During the winter and spring, both sides occupied themselves with their favorite—and generally profitless—practice of sending cavalry on raids. Almost a third of Bragg's army consisted of cavalry—16,000 effectives versus about 9,000 Union. In a February raid against Fort Donelson (the Battle of Dover) Confederate Maj. Gen. Joseph Wheeler, commanding two brigades of cavalry, failed to capture the garrison in Dover, Tennessee, or disrupt Union shipping on the Cumberland River. In March, Rosecrans sent a detachment to cut Bragg's communications, but it was forced to surrender in the Battle of Thompson's Station. Also in March, Confederate Brig. Gen. Nathan Bedford Forrest raided Rosecrans's communications at Brentwood, a station on the Nashville & Decatur Railroad, in the Battle of Brentwood. Confederate Brig. Gen. John Hunt Morgan made his famous raid into Ohio and Pennsylvania, an operation that cavalry historian Stephen Z. Starr called "militarily insane", ending in Morgan's capture. Confederate Maj. Gen. Earl Van Dorn who was brought into the Army of Tennessee's area of operation by Johnston, was unsure of his mission, where he was supposed to take position, and who would serve under him. He was unsuccessful in cutting Rosecrans's communications between February and May, with raids that included two minor cavalry fights north of Spring Hill in March and Forrest's pursuit and capture of Col. Abel Streight in Streight's Raid in Alabama in April. In May, Van Dorn was murdered and Forrest assumed command of the cavalry on Bragg's left flank; most of Van Dorn's Mississippi troopers were transferred back to their home state in May. The Confederates lost 4,000 cavalrymen during this period but did cause Rosecrans some concern over his supply lines. The Union lost 3,300 men and received little in return.

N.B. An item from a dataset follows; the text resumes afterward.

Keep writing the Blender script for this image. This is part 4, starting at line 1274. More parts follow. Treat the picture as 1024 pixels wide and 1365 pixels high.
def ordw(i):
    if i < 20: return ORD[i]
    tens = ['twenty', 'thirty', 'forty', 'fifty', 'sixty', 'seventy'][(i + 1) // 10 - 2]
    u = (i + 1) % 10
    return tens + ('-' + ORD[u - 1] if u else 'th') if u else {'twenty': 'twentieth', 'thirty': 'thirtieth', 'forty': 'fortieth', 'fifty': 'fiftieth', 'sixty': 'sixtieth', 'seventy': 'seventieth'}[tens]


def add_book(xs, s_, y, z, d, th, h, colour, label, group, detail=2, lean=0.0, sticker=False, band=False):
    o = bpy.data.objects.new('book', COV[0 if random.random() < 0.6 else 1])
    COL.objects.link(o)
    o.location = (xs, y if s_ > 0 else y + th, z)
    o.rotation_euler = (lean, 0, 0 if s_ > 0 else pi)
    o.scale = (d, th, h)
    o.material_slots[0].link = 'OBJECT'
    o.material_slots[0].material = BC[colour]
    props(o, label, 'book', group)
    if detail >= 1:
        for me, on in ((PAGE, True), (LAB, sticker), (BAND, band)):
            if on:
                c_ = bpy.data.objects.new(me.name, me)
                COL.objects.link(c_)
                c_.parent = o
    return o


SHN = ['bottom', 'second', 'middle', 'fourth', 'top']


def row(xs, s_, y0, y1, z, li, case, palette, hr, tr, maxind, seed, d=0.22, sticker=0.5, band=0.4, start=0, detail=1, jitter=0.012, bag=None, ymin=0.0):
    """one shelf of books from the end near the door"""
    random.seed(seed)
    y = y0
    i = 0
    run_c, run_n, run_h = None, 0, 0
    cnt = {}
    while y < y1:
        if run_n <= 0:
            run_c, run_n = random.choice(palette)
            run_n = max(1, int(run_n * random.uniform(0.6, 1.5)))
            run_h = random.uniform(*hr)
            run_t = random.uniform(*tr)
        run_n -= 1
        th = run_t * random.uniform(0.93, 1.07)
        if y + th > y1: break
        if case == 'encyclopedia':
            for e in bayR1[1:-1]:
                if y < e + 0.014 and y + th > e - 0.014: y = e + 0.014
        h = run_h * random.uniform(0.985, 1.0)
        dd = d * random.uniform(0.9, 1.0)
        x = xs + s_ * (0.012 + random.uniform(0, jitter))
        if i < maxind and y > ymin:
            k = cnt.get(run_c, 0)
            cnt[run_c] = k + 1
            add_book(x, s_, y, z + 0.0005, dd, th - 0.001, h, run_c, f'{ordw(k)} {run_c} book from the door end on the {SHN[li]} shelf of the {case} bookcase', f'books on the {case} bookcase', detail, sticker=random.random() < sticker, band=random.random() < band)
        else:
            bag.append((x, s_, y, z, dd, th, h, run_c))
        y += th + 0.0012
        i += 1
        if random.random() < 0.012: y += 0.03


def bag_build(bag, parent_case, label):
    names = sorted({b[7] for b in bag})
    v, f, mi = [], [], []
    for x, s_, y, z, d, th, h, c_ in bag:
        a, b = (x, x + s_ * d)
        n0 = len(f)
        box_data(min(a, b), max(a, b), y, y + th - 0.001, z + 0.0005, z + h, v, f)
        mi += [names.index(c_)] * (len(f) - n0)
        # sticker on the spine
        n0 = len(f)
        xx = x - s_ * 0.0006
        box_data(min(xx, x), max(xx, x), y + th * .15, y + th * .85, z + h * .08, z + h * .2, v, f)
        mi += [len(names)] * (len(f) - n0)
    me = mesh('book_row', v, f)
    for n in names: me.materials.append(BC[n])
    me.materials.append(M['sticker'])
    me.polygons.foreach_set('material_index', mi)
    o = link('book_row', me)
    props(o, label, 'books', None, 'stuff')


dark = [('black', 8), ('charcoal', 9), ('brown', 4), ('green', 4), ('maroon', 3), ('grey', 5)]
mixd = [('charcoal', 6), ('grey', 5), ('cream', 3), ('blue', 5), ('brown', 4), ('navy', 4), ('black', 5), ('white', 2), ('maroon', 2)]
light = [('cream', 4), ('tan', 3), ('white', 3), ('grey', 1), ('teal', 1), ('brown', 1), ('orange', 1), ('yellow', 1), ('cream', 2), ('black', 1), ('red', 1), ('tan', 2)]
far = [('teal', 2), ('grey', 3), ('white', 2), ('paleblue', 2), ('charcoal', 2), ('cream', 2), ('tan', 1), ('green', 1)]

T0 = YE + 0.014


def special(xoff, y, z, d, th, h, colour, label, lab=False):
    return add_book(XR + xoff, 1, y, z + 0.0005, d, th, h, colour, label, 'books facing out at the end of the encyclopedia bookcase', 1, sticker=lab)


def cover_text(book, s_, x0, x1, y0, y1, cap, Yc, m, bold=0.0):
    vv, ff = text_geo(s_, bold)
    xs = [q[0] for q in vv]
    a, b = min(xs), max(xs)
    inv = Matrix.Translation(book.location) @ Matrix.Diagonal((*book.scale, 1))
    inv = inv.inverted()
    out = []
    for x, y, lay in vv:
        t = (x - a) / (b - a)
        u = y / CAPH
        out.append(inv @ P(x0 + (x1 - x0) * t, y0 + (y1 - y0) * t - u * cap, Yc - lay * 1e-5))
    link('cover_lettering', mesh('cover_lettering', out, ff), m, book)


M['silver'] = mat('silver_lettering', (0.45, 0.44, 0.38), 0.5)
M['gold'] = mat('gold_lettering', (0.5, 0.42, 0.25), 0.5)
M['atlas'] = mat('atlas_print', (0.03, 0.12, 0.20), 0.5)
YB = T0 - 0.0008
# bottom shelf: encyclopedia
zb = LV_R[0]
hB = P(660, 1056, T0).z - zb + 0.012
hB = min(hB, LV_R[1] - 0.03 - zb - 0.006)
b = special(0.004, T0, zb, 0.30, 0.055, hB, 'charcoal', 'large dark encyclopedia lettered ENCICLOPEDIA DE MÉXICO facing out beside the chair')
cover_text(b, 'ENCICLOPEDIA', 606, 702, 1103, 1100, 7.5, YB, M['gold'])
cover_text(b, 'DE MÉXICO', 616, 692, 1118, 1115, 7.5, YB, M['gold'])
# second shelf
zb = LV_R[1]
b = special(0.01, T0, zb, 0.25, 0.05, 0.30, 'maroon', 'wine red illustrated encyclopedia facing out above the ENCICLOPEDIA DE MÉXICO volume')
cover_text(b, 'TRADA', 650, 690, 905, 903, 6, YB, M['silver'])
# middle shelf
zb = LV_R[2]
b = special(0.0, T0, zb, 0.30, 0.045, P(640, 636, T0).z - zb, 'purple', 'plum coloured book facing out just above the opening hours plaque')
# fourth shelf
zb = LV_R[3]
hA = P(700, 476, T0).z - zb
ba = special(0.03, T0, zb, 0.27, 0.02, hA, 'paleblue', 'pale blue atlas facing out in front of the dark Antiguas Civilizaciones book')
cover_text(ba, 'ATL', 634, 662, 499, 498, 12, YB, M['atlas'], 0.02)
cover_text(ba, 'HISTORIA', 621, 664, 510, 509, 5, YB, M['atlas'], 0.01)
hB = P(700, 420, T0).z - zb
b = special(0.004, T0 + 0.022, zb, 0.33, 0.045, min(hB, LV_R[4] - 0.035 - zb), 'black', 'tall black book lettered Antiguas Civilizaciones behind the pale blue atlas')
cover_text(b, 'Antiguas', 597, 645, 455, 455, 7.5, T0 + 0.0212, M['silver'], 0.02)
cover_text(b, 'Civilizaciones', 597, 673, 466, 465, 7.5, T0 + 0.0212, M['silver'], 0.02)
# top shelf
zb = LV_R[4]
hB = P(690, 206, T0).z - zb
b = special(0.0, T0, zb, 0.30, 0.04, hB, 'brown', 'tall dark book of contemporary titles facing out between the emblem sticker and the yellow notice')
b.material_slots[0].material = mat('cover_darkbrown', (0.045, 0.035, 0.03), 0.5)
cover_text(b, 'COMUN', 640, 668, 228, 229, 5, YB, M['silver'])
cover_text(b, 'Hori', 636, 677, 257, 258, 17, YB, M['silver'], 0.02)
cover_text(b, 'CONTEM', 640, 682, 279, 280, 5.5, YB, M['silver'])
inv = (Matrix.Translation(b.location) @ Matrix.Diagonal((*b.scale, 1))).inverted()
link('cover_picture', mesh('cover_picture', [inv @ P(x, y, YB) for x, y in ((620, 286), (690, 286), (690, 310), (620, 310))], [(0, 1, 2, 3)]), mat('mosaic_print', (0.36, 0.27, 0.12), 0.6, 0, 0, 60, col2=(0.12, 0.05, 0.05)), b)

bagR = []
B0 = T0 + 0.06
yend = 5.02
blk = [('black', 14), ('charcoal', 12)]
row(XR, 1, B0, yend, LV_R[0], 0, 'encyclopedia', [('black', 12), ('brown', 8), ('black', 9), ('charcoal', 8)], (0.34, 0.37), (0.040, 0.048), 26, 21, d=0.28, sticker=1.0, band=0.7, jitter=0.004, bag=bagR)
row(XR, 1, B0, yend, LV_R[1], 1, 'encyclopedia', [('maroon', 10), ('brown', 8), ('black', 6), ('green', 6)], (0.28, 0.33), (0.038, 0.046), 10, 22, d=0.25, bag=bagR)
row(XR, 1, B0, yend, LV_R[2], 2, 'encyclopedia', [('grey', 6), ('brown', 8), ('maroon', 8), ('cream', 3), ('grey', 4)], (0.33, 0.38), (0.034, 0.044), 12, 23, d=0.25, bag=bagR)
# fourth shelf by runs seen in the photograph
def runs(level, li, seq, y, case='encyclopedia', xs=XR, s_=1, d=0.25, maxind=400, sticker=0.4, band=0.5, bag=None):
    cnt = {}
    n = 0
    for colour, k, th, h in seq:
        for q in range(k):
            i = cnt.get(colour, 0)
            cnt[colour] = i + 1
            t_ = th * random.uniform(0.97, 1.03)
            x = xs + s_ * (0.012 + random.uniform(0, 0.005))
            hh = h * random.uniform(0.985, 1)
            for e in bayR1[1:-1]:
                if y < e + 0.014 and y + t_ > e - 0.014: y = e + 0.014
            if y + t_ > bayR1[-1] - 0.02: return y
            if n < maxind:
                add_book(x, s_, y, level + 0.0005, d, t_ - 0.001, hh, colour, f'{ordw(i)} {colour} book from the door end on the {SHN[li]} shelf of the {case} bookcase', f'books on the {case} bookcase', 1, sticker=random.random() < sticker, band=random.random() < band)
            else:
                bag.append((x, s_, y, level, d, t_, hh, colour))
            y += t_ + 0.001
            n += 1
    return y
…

On June 2, Halleck telegraphed that if Rosecrans was unwilling to move, some of his troops would be sent to Mississippi to reinforce Grant, who by then was besieging Vicksburg, but was potentially threatened by the army of Joseph E. Johnston to his rear. Rosecrans sent a questionnaire to his corps and division commanders in the hopes of documenting support for his position—that Bragg had so far detached no significant forces to Johnston in Mississippi, that advancing the Army of the Cumberland would do nothing to prevent any such transfer, and that any immediate advance was not a good idea. Fifteen of the seventeen senior generals supported most of Rosecrans's positions and the counsel against advancing was unanimous. The only dissenter was the newly assigned chief of staff, Brig. Gen. James A. Garfield, who recommended an immediate advance. On June 16, Halleck wired a blunt message: "Is it your intention to make an immediate movement forward? A definite answer, yes or no, is required." Rosecrans responded to this ultimatum: "If immediate means tonight or tomorrow, no. If it means as soon as all things are ready, say five days, yes." Seven days later, early in the morning of June 24, Rosecrans reported that the Army of the Cumberland began to move against Bragg.